Michael Patrick Gibbs

by

Melvin Baker (c)1986

Originally published in the Newfoundland Quarterly, vol. LXXXI, no.4 (Spring 1986)

Michael Patrick Gibbs was born in St. John's on 25 March 1870, the son of John and Marguerite (Murray) Gibbs. After receiving his early education from the Christian Brothers at St. Patrick's Hall schools, in 1885 he began the study of law with Michael Carty, the Tory representative after 1889 for the west coast District of St. George's. In 1895 he was admitted as a solicitor to the Supreme Court and the following year called to the Bar. On 30 May 1898 he married Barbara Mary Eadie and they had two sons and two daughters. His son James joined him in 1928 in his law firm.

Gibbs' professional association with Carty evidently led him to become active in the Tory Party. In 1892 he was secretary of the Tory-dominated Tenants League, which had been formed after the 8 July 1892 fire in St. John's to press for land tenure reform through the creation of a land court. However, the Liberal Administration of Premier William Whiteway rejected this suggestion, that would have enabled tenants to negotiate more equitably with their British absentee landlords. In 1893 he was the editor of the Terra Nova Advocate and an unsuccessful candidate in the District of Harbour Main in the general election held in that year. In 1897 he won the election by acclamation in the District of St. George's, a seat in which Carty had decided not to seek re-election. Three years later he lost the District to Carty's brother, George (a Liberal), by eight votes.

It was in the assistance given to the formation of labour unions in the early 1900s that Gibbs was to leave his mark on the political and social life of St. John's. In 1903 he provided legal advice to the city's longshoremen who had struck the Water Street mercantile firms for higher wages. Through his efforts the men formed a union the Longshoremen's Protective Union (LSPU) and won a wage increase. Gibbs became the Union's solicitor and held this position until his death; in doing so, he was able, as one labourer leader later noted in a brief history of the LSPU, to protect the men from "extreme radical doctrines" and to direct their "minds and hopes... to fields of thought imbued with Christian principles." In a 1909 speech to the city's St. Andrew's Club, Gibbs denied public criticisms that he was a socialist, but was, instead, a liberal interested in bettering "the condition of the worker." Besides the LSPU, Gibbs helped to form other unions for city workers.

While he did not receive any financial remuneration in 1903 in helping the LSPU, his ensuing popularity among workers did enable him to win the mayoralty of St. John's in the civic election held on 26 June 1906. He swept incumbent George Shea, who was also the Liberal representative for the District of St. John's East, from office by 2,079 votes to Shea's 1,056. During his mayoralty (1906-1910) he did not seek re-election in 1910 because of his pressing professional and other political commitments Gibbs had the legislature in 1910 enact legislation forcing landlords to improve the sanitation system in the houses they rented to the city's working men.
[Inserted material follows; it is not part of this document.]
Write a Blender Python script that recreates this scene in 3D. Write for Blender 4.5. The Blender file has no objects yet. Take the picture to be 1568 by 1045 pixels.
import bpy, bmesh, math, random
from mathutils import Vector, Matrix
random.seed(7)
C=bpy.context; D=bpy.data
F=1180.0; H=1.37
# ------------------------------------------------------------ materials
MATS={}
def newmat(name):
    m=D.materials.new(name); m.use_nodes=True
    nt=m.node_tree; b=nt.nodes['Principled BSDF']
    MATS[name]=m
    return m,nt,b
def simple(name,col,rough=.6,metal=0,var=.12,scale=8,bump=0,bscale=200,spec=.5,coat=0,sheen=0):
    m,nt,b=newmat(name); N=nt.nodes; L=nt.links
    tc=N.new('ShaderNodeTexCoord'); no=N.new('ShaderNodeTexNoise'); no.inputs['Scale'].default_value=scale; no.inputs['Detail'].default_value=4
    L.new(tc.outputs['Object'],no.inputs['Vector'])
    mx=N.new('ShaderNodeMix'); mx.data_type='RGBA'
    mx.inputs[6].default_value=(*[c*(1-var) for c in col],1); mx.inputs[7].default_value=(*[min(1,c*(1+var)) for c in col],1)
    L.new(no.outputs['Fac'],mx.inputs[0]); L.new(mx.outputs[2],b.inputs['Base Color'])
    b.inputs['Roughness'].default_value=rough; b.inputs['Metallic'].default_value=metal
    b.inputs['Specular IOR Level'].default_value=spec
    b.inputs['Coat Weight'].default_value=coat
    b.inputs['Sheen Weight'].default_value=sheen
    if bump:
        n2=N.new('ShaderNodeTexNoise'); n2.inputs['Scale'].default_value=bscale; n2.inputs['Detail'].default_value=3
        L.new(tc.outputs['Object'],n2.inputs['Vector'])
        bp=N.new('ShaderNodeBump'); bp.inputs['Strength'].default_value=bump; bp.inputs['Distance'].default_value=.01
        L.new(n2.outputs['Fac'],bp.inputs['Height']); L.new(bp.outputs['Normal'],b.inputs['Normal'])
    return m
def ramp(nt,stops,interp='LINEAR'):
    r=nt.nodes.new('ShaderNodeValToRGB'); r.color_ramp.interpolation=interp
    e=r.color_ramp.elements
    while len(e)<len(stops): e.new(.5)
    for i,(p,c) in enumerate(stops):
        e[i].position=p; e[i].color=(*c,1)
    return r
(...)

This legislation also provided for greater regulation of working conditions in factories and workshops. In June 1908 Mayor Gibbs found himself in the middle of a brief strike between the Municipal Council and its employees in the sanitary stables, who were represented in negotiations with Council by the LSPU. However, he succeeded in resolving the dispute to both the Council's and the union's satisfaction.

After rejecting overtures in 1907 from Liberal Premier Robert Bond to join the cabinet as Minister of Justice, in 1908 Gibbs joined the People's Party led by Sir Edward Morris, who had resigned from Bond's cabinet the previous year (It was Bond's apparent hope that Gibbs would replace Morris as the champion of the St. John's working class). In both the 1908 and 1909 general elections, Gibbs led the three-man People's Party ticket in the District of St. John's East against incumbent George Shea and two other Liberals. While the People's Party failed to win the District on both occasions, it did win the 1909 election and Premier Morris rewarded his efforts with a seat in 1909 on the Legislative Council, where Gibbs was Government House Leader from 1911-1914. He remained a member of the Council until the suspension in 1934 of Responsible Government. Five years later, he was a member of a committee of prominent St. John's citizens that was formed to press for the restoration of Responsible Government. However, the outbreak of war in Europe quickly muted what criticism there was developing in St. John's to the policies of the British appointed Commission of Government. On 7 November 1943 Gibbs died at St. John's. According to the Observer's Weekly, Gibbs was a "leader ... who fearlessly expresssed his views and whose opinions were widely sought and highly valued."